— start —

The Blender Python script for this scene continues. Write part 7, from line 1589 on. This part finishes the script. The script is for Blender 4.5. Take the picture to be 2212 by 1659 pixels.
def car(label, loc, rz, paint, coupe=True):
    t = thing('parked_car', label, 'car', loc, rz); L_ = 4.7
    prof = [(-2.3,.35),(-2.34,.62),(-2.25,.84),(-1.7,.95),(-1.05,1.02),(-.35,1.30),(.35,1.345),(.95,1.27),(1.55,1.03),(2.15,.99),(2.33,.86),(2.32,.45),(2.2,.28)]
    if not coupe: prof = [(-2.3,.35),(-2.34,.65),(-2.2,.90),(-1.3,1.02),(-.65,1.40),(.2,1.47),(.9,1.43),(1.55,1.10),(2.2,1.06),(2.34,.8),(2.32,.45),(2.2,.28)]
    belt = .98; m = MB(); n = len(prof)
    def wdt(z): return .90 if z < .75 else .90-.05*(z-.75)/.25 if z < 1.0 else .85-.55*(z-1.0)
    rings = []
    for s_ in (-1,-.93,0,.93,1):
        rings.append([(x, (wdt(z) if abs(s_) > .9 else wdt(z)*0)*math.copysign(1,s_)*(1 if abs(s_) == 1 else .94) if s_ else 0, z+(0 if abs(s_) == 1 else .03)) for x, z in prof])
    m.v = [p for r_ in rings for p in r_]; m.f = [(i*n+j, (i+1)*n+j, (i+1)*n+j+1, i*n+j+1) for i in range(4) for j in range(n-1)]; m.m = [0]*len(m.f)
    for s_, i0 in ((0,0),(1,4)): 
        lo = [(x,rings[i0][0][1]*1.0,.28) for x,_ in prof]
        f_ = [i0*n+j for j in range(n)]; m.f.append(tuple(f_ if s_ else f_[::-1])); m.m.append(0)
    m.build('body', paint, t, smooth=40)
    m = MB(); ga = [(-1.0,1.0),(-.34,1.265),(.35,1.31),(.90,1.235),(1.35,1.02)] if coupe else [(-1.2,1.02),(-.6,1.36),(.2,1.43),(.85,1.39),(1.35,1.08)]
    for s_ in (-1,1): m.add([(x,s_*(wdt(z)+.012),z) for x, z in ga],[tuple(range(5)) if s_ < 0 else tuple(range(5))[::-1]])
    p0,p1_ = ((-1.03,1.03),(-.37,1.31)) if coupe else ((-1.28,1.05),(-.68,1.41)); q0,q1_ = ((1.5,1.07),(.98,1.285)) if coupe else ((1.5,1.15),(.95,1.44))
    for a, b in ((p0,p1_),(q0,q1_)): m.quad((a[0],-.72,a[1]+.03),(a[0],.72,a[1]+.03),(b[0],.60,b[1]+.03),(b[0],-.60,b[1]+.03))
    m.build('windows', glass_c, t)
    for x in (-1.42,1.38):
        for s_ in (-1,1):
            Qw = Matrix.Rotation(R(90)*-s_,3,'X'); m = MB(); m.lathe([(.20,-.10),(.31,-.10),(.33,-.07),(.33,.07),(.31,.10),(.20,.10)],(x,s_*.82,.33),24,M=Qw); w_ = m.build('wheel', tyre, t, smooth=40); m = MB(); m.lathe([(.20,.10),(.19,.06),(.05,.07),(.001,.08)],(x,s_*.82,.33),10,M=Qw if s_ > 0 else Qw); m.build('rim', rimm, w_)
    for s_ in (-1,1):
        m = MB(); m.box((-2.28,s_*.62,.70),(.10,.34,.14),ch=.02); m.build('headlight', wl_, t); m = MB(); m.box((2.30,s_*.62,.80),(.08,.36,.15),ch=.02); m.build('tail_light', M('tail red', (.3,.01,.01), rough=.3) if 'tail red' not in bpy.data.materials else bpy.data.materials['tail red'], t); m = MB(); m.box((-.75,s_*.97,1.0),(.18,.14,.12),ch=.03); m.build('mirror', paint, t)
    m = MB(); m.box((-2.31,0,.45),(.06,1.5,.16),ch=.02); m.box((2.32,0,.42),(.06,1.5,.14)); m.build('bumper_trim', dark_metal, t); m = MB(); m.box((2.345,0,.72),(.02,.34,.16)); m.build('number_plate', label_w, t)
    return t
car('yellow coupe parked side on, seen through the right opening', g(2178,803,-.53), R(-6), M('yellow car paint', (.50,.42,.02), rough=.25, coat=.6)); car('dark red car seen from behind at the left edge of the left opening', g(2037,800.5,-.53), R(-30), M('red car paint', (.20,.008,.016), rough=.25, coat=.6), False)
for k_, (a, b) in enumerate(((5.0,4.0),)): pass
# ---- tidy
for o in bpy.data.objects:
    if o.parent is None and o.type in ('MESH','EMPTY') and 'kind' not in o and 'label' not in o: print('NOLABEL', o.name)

— end —

__What is required__
From the listing above, reproduce all the lines exactly.

__Exercise answer__
The Blender Python script for this scene continues. Write part 7, from line 1589 on. This part finishes the script. The script is for Blender 4.5. Take the picture to be 2212 by 1659 pixels.
def car(label, loc, rz, paint, coupe=True):
    t = thing('parked_car', label, 'car', loc, rz); L_ = 4.7
    prof = [(-2.3,.35),(-2.34,.62),(-2.25,.84),(-1.7,.95),(-1.05,1.02),(-.35,1.30),(.35,1.345),(.95,1.27),(1.55,1.03),(2.15,.99),(2.33,.86),(2.32,.45),(2.2,.28)]
    if not coupe: prof = [(-2.3,.35),(-2.34,.65),(-2.2,.90),(-1.3,1.02),(-.65,1.40),(.2,1.47),(.9,1.43),(1.55,1.10),(2.2,1.06),(2.34,.8),(2.32,.45),(2.2,.28)]
    belt = .98; m = MB(); n = len(prof)
    def wdt(z): return .90 if z < .75 else .90-.05*(z-.75)/.25 if z < 1.0 else .85-.55*(z-1.0)
    rings = []
    for s_ in (-1,-.93,0,.93,1):
        rings.append([(x, (wdt(z) if abs(s_) > .9 else wdt(z)*0)*math.copysign(1,s_)*(1 if abs(s_) == 1 else .94) if s_ else 0, z+(0 if abs(s_) == 1 else .03)) for x, z in prof])
    m.v = [p for r_ in rings for p in r_]; m.f = [(i*n+j, (i+1)*n+j, (i+1)*n+j+1, i*n+j+1) for i in range(4) for j in range(n-1)]; m.m = [0]*len(m.f)
    for s_, i0 in ((0,0),(1,4)): 
        lo = [(x,rings[i0][0][1]*1.0,.28) for x,_ in prof]
        f_ = [i0*n+j for j in range(n)]; m.f.append(tuple(f_ if s_ else f_[::-1])); m.m.append(0)
    m.build('body', paint, t, smooth=40)
    m = MB(); ga = [(-1.0,1.0),(-.34,1.265),(.35,1.31),(.90,1.235),(1.35,1.02)] if coupe else [(-1.2,1.02),(-.6,1.36),(.2,1.43),(.85,1.39),(1.35,1.08)]
    for s_ in (-1,1): m.add([(x,s_*(wdt(z)+.012),z) for x, z in ga],[tuple(range(5)) if s_ < 0 else tuple(range(5))[::-1]])
    p0,p1_ = ((-1.03,1.03),(-.37,1.31)) if coupe else ((-1.28,1.05),(-.68,1.41)); q0,q1_ = ((1.5,1.07),(.98,1.285)) if coupe else ((1.5,1.15),(.95,1.44))
    for a, b in ((p0,p1_),(q0,q1_)): m.quad((a[0],-.72,a[1]+.03),(a[0],.72,a[1]+.03),(b[0],.60,b[1]+.03),(b[0],-.60,b[1]+.03))
    m.build('windows', glass_c, t)
    for x in (-1.42,1.38):
        for s_ in (-1,1):
            Qw = Matrix.Rotation(R(90)*-s_,3,'X'); m = MB(); m.lathe([(.20,-.10),(.31,-.10),(.33,-.07),(.33,.07),(.31,.10),(.20,.10)],(x,s_*.82,.33),24,M=Qw); w_ = m.build('wheel', tyre, t, smooth=40); m = MB(); m.lathe([(.20,.10),(.19,.06),(.05,.07),(.001,.08)],(x,s_*.82,.33),10,M=Qw if s_ > 0 else Qw); m.build('rim', rimm, w_)
    for s_ in (-1,1):
        m = MB(); m.box((-2.28,s_*.62,.70),(.10,.34,.14),ch=.02); m.build('headlight', wl_, t); m = MB(); m.box((2.30,s_*.62,.80),(.08,.36,.15),ch=.02); m.build('tail_light', M('tail red', (.3,.01,.01), rough=.3) if 'tail red' not in bpy.data.materials else bpy.data.materials['tail red'], t); m = MB(); m.box((-.75,s_*.97,1.0),(.18,.14,.12),ch=.03); m.build('mirror', paint, t)
    m = MB(); m.box((-2.31,0,.45),(.06,1.5,.16),ch=.02); m.box((2.32,0,.42),(.06,1.5,.14)); m.build('bumper_trim', dark_metal, t); m = MB(); m.box((2.345,0,.72),(.02,.34,.16)); m.build('number_plate', label_w, t)
    return t
car('yellow coupe parked side on, seen through the right opening', g(2178,803,-.53), R(-6), M('yellow car paint', (.50,.42,.02), rough=.25, coat=.6)); car('dark red car seen from behind at the left edge of the left opening', g(2037,800.5,-.53), R(-30), M('red car paint', (.20,.008,.016), rough=.25, coat=.6), False)
for k_, (a, b) in enumerate(((5.0,4.0),)): pass
# ---- tidy
for o in bpy.data.objects:
    if o.parent is None and o.type in ('MESH','EMPTY') and 'kind' not in o and 'label' not in o: print('NOLABEL', o.name)